Kate O'Connell, of Lincolnshire's anti-GM group the Gaia Trust, says at least a dozen other councils subject to trial sites are considering similar moves. And Environment Secretary Michael Meacher has said: 'If enough councils object to the trials, there will be no alternative but to stop them.'
Ms O'Connell said: 'That's what we're working towards. 'West Lindsey has been brilliant, getting there before anyone else. 'No one council will succeed alone, but together they should have a strong enough voice that even the Government can't ignore,' she said.
The aim is for at least 10 councils to call for a halt on testing or question the legality of the trials in planning terms so that the Local Government Association takes up the campaign.

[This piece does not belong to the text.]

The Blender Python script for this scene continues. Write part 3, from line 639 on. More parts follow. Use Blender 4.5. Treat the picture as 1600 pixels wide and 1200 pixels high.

At present the Government sanctions GM schemes, saying there is no need for local planning permission and consultation because the trials are defined as agricultural. But the Gaia Trust, in tandem with Greenpeace and other groups, believes this is wrong.
West Lindsey councillors have now unanimously called for a report from officers investigating whether GM crop testing can be outlawed because it constitutes a change of land use. They want testing sites to be redefined from agriculture to research, which would put them under the Town and Country Planning Act of 1990.
This would force consultation and give the council the power to refuse permission. The officers' report, which is to be presented back to members early next year, could lead to legal action against the Government over GM sites although West Lindsey is unlikely to go it alone for fear of the cost to taxpayers.